Sunday, February 12, 2006

General: U.S. To Be In Kuwait For Years

Strategic site makes small ally big asset
By Jeremy Redmon
Atlanta Journal-Constitution
February 11, 2006

Camp Arifjan, Kuwait -- The U.S. military has substantially reduced its forces in Kuwait since the 2003 invasion of Iraq but will likely keep a foothold here for years to come, a top Army general said this week.

Lt. Gen. Steven Whitcomb, commander of the Fort McPherson-based 3rd Army, said 8,000 troops were moved out of Kuwait between June 2004 and June 2005. The number of U.S. camps here has fallen from 20 to five since the invasion.

Some of these reductions were made by consolidating camps and hiring private contractors to do work previously done by the military. About 10,000 U.S. service members and Department of Defense civilian employees and 5,000 contractors remain in this country, Whitcomb said.

Kuwait has been a major training area and supply hub in the Middle East since the end of the Gulf War in 1991. It also serves as the primary transit point for soldiers entering and leaving Iraq.

Since September 2004, 150,000 U.S. service members passed through Kuwait into Iraq, Whitcomb said. And an additional 150,000 headed home from there in that time frame.

"We continue to look at what is no longer needed. Some of that is as simple as, 'What is that person doing?'" said Whitcomb, who is in charge of training and supplying U.S. forces in the Middle East.

Eventually, Whitcomb predicted, the military will reduce its footprint in Kuwait to a "small forward presence." Security is improving in Iraq, he said, but the United States will probably keep a presence in Kuwait for years to come because of its strategic location.

"This is a hot part of the world," said Whitcomb, whose duties include keeping an eye on security in 27 countries from the Horn of Africa to central Asia.
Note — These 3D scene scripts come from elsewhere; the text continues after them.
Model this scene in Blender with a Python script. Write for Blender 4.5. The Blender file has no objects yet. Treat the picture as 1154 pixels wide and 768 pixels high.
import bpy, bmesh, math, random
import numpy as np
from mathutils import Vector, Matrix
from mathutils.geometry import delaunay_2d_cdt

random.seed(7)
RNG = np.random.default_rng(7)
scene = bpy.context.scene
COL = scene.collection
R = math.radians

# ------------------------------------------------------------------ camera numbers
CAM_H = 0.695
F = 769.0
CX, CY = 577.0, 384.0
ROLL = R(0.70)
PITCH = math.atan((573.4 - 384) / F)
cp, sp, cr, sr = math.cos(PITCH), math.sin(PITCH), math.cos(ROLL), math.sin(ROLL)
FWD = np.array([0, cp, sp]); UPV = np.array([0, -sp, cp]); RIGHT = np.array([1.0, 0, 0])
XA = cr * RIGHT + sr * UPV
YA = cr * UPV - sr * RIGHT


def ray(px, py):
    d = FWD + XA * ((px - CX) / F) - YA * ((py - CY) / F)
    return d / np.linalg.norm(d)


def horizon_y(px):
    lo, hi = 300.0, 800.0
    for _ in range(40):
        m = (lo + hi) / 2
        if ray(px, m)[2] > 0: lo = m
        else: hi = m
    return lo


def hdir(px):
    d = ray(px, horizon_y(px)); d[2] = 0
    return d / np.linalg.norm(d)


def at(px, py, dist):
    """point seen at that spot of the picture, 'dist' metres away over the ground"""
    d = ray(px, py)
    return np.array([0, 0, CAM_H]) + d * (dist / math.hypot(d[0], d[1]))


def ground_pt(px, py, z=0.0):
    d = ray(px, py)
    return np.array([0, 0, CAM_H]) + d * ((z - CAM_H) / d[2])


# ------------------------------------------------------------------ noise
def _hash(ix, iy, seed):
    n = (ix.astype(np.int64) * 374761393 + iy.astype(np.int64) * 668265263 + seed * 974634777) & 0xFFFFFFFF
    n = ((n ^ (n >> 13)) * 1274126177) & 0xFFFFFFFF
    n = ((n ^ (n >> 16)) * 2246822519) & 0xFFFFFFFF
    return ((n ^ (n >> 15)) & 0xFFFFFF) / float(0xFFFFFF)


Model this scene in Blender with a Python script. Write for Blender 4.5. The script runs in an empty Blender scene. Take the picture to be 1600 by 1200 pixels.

Whitcomb cited several recent developments that could destabilize the region, including Iran's nuclear ambitions and the election victory for Hamas, a radical Islamic movement that won a majority in the new Palestinian parliament.

There are occasional warnings about terrorist activity in Kuwait. U.S. soldiers are required to carry their weapons when they step off their posts here.

Commanders encourage their troops to wear civilian clothes and be discreet about displaying their weapons when they leave bases.

Kuwait has been a strong ally since the United States helped liberate it from Saddam Hussein's regime in 1991. Kuwaitis have donated fuel to the U.S. military, waived government port and airport landing fees and helped build this sprawling base.

Whitcomb said he expects that relationship to remain strong under Kuwait's new emir, Sheik Sabah Al Sabah Al Ahmed Al Sabah. He took over the post after Emir Sheik Jaber Al Ahmed Al Sabah died Jan. 15.

Whitcomb said he recently received assurances from top Kuwaiti government officials that the emir wants to maintain his oil-rich country's close ties with the United States.

"I don't anticipate any change," Whitcomb said. "Kuwait has been a strong ally of the United States. We have fought and shed blood together."